Charles Li’s ‘The Bitter Sea’

While an enjoyable read, it wasn’t until I reached the final pages of Charles Li’s “The Bitter Sea” that the novel evoked any real feeling in me, it was the humanity shown in his father that ultimately enabled me to better appreciate the work as a whole, which was a personal attempt to describe Li’s own journey for his father’s affection.

Often jumping from place to place and time to time, one constant throughout Li’s narrative was that he kept moving along, and spent limited time on describing each part of his childhood. While there may be some criticism of the tempo he set throughout, I found it quite a good representation of his childhood as a whole: getting acclimated to a certain situation only to leave it for an entirely new one soon after; we, as the readers often felt the same thing during certain points of the book, as often just as we were getting accustomed to a certain environment, Li propelled the storyline in another direction. Had it been a work of fiction, this may not have been appropriate, but since the work was non-fiction, and Charles Li is the best person to write about the life of Charles Li, I have no problems with the direction he took the novel in.

An argument many will try to make is that by separating the book into distinctly different and separate parts, Li created too much of a disconnect between each phase of his life. On the other hand, I found it more so a unique touch rather than a weakness of the book; because no matter how you looked at it, each past ‘life’ of Li contributed to how he presently lived; the attitude he had while in the slums of the Nanjing was undoubtedly present in him many years later even when he was tutoring as a young adult.
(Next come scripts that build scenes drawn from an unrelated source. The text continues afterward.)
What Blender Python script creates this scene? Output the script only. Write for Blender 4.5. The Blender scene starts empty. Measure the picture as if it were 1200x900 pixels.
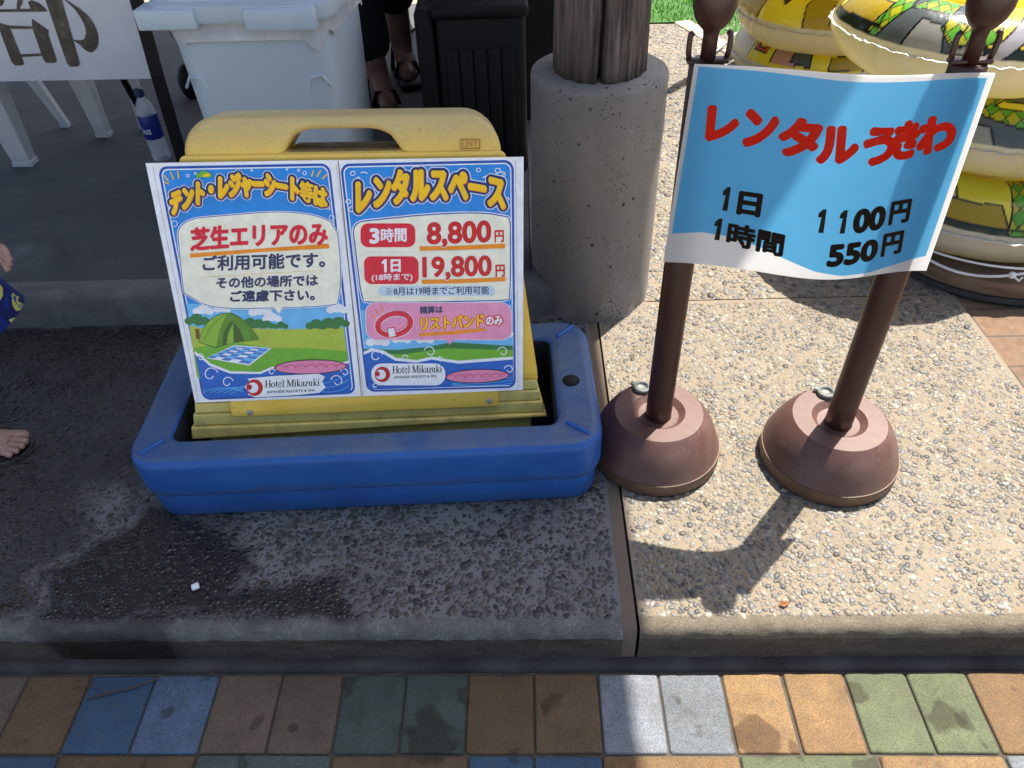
import bpy, bmesh, math, random
import numpy as np
from mathutils import Vector, Matrix
from mathutils.geometry import tessellate_polygon
S = bpy.context.scene
COL = S.collection
R_ = math.radians

# ---------------------------------------------------------------- camera
cam = bpy.data.cameras.new('camera'); cam_o = bpy.data.objects.new('camera', cam); COL.objects.link(cam_o)
cam.sensor_width = 36.0; cam.lens = 885.0/1200*36
cam.clip_start = .02; cam.clip_end = 500
CR = np.array([[.9995, -.0202, -.0226], [.0034, -.6683, .7439], [-.0301, -.7437, -.6679]])
cam_o.matrix_world = Matrix(((CR[0, 0], -CR[0, 1], -CR[0, 2], 0), (CR[1, 0], -CR[1, 1], -CR[1, 2], 0),
                             (CR[2, 0], -CR[2, 1], -CR[2, 2], 1.135), (0, 0, 0, 1)))
S.camera = cam_o
# ---------------------------------------------------------------- light
SUN = Vector((.249, .285, .766)).normalized()
wd = bpy.data.worlds.new('World'); S.world = wd; wd.use_nodes = True
wn = wd.node_tree; sky = wn.nodes.new('ShaderNodeTexSky'); sky.sky_type = 'NISHITA'; sky.sun_disc = False
sky.sun_elevation = math.asin(SUN.z); sky.sun_rotation = math.atan2(SUN.x, SUN.y)
sky.air_density = 1.0; sky.dust_density = 3.0; sky.ozone_density = .6
wn.links.new(sky.outputs[0], wn.nodes['Background'].inputs[0]); wn.nodes['Background'].inputs[1].default_value = .088
sl = bpy.data.lights.new('sun', 'SUN'); sl.energy = 4.5; sl.angle = R_(.5); sl.color = (1, .93, .82)
so = bpy.data.objects.new('sun', sl); COL.objects.link(so); so.rotation_euler = SUN.to_track_quat('Z', 'Y').to_euler()
S.view_settings.view_transform = 'Standard'; S.view_settings.look = 'None'; S.view_settings.gamma = 1
S.view_settings.exposure = 1.42
S.render.engine = 'CYCLES'
S.cycles.max_bounces = 8

rng = np.random.default_rng(7); random.seed(7)
P = .085       # slab level
F = .170       # floor under the shelter

# ---------------------------------------------------------------- helpers
def tag(o, label=None, cat=None, group=None, kind=None):
    if label: o['label'] = label
    if cat: o['category'] = cat
    if group: o['group'] = group
    if kind: o['kind'] = kind
    return o

def empty(name, loc=(0, 0, 0), label=None, cat=None, group=None, rot=None):
    o = bpy.data.objects.new(name, None); COL.objects.link(o); o.location = loc; o.empty_display_size = .1
    if rot is not None: o.rotation_euler = rot
    return tag(o, label, cat, group)

def lin(c):
    return tuple((x/12.92 if x <= .04045 else ((x+.055)/1.055)**2.4) for x in c)

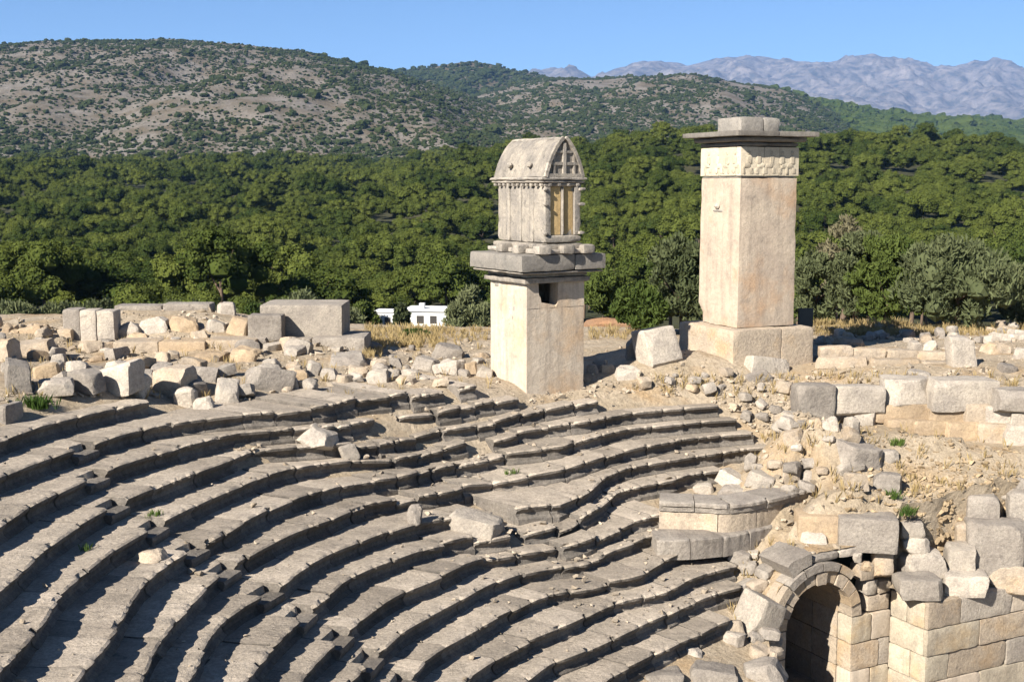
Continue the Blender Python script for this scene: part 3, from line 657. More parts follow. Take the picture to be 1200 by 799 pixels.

Certainly there were points in the book in which Li could have finessed his change in settings and subplots, but the abruptness that was very often apparent was fitting for the childhood in which he led. From the start of the story it was obvious, Li had no intention of documenting a ‘sob story’ so when moments of emotional importance arose, to me, they felt much more genuine than if they had been seen throughout the story all along.